As for your first response, also the digital EQ, a screenshot of which I've provided, is a composition of two different filters, and they do in fact interact (the bass boost is at 80Hz but the actual peak is at 55-60Hz, for example) but this isn't mirrored in my design.

Regarding the second, I will give it a try, but do you have any documentation on the matter? I'd like to understand myself how to do certain things.

[iainpunk]

sorry, i dont have much documentation, its based off of bridge T filters, they are fairly easy to understand. but the absolute basics of this filter are that its a simple notch filter that takes out a 'band' of frequency's (Europeans call it a 'band stop' filter, Americans call it a 'notch filter')

anyting you put in the feedback loop of an opamp ''flips upside down''. if the circuit in the feedback takes out frequency's, the opamp wil compensate and boost those frequency's. if you were to put in a high cut, it will turn in to a high boost, and a low cut becomes a low boost, crossover distortion becomes soft clipping, and hard clipping turns in to a non-linear expander.

with this basis, lets consider this next circuit,
i have chosen a filter that scoops around 80Hz, so in the feedback loop of an opamp, it boosts that 80 Hz region.
the other filter is around 300Hz, and it scoops that region as a normal bridge t would.



the variable resistor basically diminishes the 'depth' of the filters. less depth is less scoop and less boost

i dont know if many people tried this specific circuit, i haven't found any reference to this setup, but it does the job and creates that wiggle in the frequency response.
the first time i used it was when i was experimenting with a preamp for my DIY amp build, and i wanted a mid control that didn't change the volume to much. the filter frequencies were 1kHz boost and 300Hz scoop, but i re-calculated the boost for the 80Hz you want. i use this Twin T calculator with C3 set to 10F and R3 set to 999M so they act as not being there, so this calculator is able to calculate bridge T filters.

cheers

[marcelomd]

Had a few moments to spare and simulated Iain filters.



Looks like it works, but the insertion loss is big so I put a simple gain stage after it. This gain stage is not amplifying treble and I can't see what I'm missing right now. Anyway, the basic idea works.

[iainpunk]

Had a few moments to spare and simulated Iain filters.

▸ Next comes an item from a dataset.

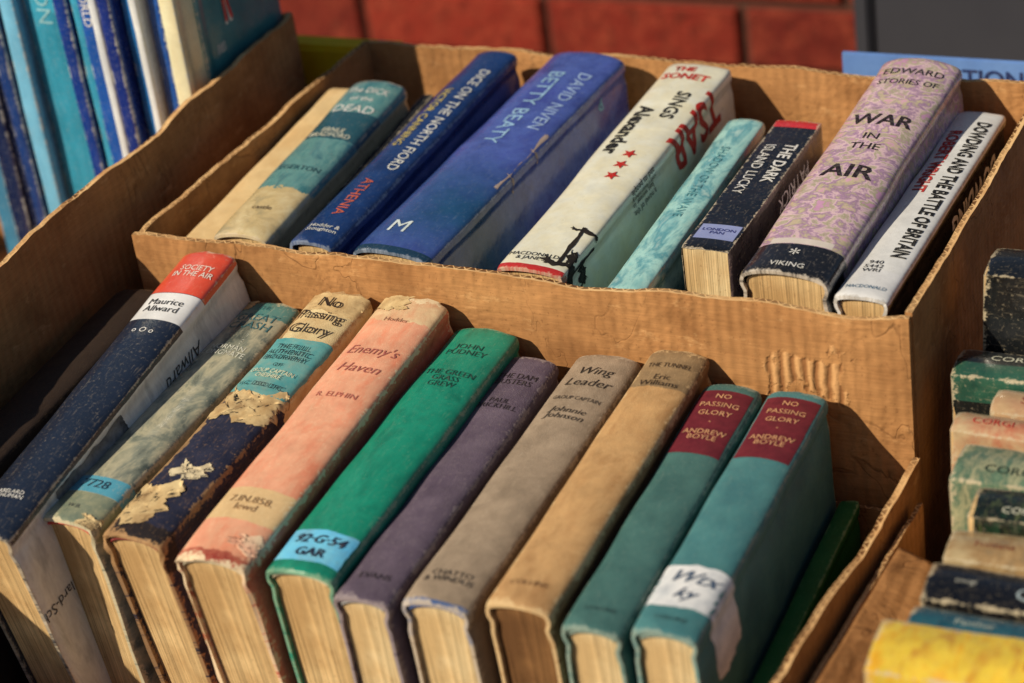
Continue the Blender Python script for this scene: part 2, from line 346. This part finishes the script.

Looks like it works, but the insertion loss is big so I put a simple gain stage after it. This gain stage is not amplifying treble and I can't see what I'm missing right now. Anyway, the basic idea works.

insertion loss? i din't have any insertion loss when i breadboarded it... (idk about spice but shouldn't the resistors be denoted 1M instead of 1Meg?)
also, try not using the mixer method for the sweep, but the original ground path blocking method when changing the 'depth' of the filters. it prevents the boosting opamp from amplifying that range all the time, lowering the noise floor and preventing clipping

if you want a broader or narrower filter, changing the capacitors by doubling one while halfing the other keeps the frequency the same while changing the Q

cheers

[fryingpan]

100k over 100 in the feedback path? That's... quite the gain stage  (1000x, 60dB!).

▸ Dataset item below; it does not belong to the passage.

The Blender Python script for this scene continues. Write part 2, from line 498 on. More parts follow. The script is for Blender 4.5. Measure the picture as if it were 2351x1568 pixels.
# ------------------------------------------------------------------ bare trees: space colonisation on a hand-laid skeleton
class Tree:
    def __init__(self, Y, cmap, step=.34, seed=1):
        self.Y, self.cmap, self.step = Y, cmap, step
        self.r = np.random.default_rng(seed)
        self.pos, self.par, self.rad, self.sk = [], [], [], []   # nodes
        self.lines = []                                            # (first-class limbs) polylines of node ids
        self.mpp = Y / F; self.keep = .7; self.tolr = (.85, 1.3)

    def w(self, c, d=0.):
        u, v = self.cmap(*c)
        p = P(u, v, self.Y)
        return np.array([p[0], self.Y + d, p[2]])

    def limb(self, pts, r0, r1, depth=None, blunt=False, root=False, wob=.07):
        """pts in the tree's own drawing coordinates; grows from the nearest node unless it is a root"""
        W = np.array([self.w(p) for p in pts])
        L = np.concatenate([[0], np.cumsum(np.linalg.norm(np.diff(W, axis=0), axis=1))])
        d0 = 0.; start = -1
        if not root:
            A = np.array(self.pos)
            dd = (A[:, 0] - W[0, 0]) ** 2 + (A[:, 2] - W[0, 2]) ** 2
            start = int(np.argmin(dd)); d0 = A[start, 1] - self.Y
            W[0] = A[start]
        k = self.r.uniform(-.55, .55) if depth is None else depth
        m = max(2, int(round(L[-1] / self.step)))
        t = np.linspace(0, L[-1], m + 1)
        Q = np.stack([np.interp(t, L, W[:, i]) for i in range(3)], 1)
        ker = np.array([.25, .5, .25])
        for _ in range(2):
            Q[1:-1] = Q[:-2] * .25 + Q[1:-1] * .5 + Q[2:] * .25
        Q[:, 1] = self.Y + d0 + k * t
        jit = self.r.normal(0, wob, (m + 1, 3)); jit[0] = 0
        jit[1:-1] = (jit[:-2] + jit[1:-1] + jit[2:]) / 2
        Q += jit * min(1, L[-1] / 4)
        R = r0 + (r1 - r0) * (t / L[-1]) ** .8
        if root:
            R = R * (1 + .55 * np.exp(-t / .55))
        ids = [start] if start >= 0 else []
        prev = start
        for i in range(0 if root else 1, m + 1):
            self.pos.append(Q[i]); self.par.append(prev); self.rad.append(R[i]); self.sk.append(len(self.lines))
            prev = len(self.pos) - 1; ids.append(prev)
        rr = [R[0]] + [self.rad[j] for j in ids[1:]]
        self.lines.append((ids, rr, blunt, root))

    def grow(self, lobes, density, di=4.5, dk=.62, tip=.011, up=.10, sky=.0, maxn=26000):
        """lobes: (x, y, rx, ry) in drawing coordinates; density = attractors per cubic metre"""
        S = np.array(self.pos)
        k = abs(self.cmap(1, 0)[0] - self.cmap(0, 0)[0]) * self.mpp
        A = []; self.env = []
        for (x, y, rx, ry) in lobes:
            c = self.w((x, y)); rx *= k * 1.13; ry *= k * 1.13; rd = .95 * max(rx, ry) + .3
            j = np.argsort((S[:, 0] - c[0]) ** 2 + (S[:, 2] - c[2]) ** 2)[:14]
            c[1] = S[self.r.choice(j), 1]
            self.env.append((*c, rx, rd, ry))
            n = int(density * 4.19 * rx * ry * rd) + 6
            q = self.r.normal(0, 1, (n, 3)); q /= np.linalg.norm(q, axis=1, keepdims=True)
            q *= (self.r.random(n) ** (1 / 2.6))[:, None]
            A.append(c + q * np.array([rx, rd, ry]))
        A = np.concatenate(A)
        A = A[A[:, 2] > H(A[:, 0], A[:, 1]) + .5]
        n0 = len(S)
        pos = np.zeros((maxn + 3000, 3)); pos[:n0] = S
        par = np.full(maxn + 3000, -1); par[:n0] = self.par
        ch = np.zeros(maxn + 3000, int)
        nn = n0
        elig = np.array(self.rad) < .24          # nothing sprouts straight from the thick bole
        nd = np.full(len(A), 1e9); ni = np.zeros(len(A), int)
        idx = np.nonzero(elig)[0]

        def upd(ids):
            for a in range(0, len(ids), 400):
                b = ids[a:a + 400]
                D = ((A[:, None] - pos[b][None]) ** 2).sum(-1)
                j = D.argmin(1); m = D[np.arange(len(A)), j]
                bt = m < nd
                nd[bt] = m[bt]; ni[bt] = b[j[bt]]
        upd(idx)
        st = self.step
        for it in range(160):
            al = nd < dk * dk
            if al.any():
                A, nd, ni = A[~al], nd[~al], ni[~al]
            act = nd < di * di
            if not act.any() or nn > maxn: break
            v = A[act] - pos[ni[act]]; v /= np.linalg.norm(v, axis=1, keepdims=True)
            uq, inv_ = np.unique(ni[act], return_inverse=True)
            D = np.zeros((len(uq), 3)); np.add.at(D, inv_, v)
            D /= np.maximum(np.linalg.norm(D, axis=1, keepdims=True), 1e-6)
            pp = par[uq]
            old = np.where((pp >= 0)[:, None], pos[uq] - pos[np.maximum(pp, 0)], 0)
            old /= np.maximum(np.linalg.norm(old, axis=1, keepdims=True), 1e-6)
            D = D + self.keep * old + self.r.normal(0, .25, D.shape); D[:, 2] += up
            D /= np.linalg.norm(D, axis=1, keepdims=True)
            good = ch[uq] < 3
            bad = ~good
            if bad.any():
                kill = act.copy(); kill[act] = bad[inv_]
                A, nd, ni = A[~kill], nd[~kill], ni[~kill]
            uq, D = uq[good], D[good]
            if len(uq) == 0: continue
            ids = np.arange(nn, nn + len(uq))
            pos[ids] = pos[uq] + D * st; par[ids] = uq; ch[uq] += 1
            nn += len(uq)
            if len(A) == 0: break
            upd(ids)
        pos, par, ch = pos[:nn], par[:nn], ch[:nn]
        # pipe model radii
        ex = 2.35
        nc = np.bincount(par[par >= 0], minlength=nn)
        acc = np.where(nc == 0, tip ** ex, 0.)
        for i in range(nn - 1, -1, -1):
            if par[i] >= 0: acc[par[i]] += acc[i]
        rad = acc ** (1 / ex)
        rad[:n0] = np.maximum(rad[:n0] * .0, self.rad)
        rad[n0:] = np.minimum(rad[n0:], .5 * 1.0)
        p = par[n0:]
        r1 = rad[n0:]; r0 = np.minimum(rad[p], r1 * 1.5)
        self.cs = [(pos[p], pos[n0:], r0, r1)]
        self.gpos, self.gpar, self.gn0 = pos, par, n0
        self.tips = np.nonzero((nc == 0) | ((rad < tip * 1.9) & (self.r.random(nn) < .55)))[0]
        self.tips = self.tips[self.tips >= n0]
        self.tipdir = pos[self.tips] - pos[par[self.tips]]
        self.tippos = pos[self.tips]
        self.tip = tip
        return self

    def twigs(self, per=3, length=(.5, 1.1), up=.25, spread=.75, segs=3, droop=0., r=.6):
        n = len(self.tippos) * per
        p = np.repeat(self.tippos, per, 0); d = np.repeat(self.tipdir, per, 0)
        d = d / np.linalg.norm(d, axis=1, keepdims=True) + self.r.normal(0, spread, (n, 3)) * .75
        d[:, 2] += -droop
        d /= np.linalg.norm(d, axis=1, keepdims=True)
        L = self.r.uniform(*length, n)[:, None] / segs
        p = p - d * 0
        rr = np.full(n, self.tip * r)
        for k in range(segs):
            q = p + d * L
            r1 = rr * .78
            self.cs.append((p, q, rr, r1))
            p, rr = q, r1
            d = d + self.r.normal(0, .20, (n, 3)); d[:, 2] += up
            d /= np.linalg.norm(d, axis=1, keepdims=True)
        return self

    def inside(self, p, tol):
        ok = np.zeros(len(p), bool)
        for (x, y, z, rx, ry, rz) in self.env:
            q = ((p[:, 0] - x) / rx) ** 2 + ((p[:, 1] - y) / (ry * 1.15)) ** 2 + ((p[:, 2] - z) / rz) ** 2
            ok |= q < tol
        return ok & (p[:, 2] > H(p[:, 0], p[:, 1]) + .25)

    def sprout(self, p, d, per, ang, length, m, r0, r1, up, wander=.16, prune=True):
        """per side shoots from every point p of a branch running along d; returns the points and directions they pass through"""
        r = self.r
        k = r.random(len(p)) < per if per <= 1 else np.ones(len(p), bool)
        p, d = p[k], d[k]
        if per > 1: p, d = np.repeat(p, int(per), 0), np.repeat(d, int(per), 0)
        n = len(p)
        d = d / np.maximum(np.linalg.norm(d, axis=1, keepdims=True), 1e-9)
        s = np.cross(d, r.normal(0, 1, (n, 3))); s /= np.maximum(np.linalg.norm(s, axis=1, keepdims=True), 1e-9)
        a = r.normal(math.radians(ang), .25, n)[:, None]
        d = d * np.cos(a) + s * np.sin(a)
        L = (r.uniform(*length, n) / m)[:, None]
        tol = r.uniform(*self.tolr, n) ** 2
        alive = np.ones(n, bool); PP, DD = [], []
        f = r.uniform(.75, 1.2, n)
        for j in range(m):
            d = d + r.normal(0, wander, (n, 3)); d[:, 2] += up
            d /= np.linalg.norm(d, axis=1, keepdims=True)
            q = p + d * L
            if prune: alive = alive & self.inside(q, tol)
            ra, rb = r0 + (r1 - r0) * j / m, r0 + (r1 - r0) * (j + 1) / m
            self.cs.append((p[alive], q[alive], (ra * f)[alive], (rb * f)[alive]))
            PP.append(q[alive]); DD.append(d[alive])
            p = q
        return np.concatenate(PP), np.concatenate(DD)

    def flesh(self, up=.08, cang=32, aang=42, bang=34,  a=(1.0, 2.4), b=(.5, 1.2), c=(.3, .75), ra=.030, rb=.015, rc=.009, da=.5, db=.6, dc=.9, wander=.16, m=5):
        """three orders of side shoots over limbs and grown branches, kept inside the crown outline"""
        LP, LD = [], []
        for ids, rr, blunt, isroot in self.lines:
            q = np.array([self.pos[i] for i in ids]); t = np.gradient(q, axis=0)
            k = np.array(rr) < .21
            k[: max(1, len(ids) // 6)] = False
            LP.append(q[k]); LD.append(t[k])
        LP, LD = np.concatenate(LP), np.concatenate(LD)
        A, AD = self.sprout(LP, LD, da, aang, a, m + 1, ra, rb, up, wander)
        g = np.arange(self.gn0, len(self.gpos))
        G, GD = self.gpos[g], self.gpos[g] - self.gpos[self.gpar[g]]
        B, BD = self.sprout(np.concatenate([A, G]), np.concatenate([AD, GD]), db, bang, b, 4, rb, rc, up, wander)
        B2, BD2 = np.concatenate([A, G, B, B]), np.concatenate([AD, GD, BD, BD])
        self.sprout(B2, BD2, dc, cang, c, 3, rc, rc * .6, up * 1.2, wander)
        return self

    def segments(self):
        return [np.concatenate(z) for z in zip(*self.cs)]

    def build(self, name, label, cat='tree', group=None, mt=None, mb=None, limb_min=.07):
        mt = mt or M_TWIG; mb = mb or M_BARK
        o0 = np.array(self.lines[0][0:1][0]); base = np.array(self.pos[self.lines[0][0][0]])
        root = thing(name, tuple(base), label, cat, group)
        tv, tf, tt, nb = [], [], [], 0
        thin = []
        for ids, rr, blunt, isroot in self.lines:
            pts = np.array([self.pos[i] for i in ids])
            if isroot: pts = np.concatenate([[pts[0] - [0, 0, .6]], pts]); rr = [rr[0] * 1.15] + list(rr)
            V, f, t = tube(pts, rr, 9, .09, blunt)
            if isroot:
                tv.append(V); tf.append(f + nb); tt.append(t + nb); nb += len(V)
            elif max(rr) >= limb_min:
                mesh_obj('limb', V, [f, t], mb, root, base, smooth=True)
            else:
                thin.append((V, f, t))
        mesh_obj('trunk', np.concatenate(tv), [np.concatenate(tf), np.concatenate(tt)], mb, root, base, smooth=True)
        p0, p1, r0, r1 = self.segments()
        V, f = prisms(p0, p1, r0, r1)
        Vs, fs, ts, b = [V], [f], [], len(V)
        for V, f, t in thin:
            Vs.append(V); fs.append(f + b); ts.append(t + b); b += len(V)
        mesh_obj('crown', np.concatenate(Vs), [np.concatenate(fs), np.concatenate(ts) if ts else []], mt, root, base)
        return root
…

Anyway, LTSpice denotes megaohms as Meg instead of M (in order to avoid confusion with milli-, I think).

[marcelomd]

Mr Pan is right, Meg is for Mega-. I believe the underlying Spice is case insensitive (so M,m goes to milli-).

I did not save the simulation, nor did I calculate anything. I ran it just to kill a few minutes =)

I don't know if "insertion loss" is the correct expression here. Fact is the signal level was way, way, down after the bass boost (and a bit lower after the mid notch). That ridiculous gain is there to make it 1:1 with the clean side.

[iainpunk]

Fact is the signal level was way, way, down after the bass boost

that shouldn't happen normally, nor does it IRL. my falstad simulations dont show this either.

meh, its mainly to get the point across anyway, with the freq response, and thanks for that!

cheers

[m4268588]

Do not ignore DC volts.
If necessary ".ac" automatically calls ".op".

[marcelomd]

Do not ignore DC volts.
If necessary ".ac" automatically calls ".op".

*FACEPALM*

I'll simulate again in the morning...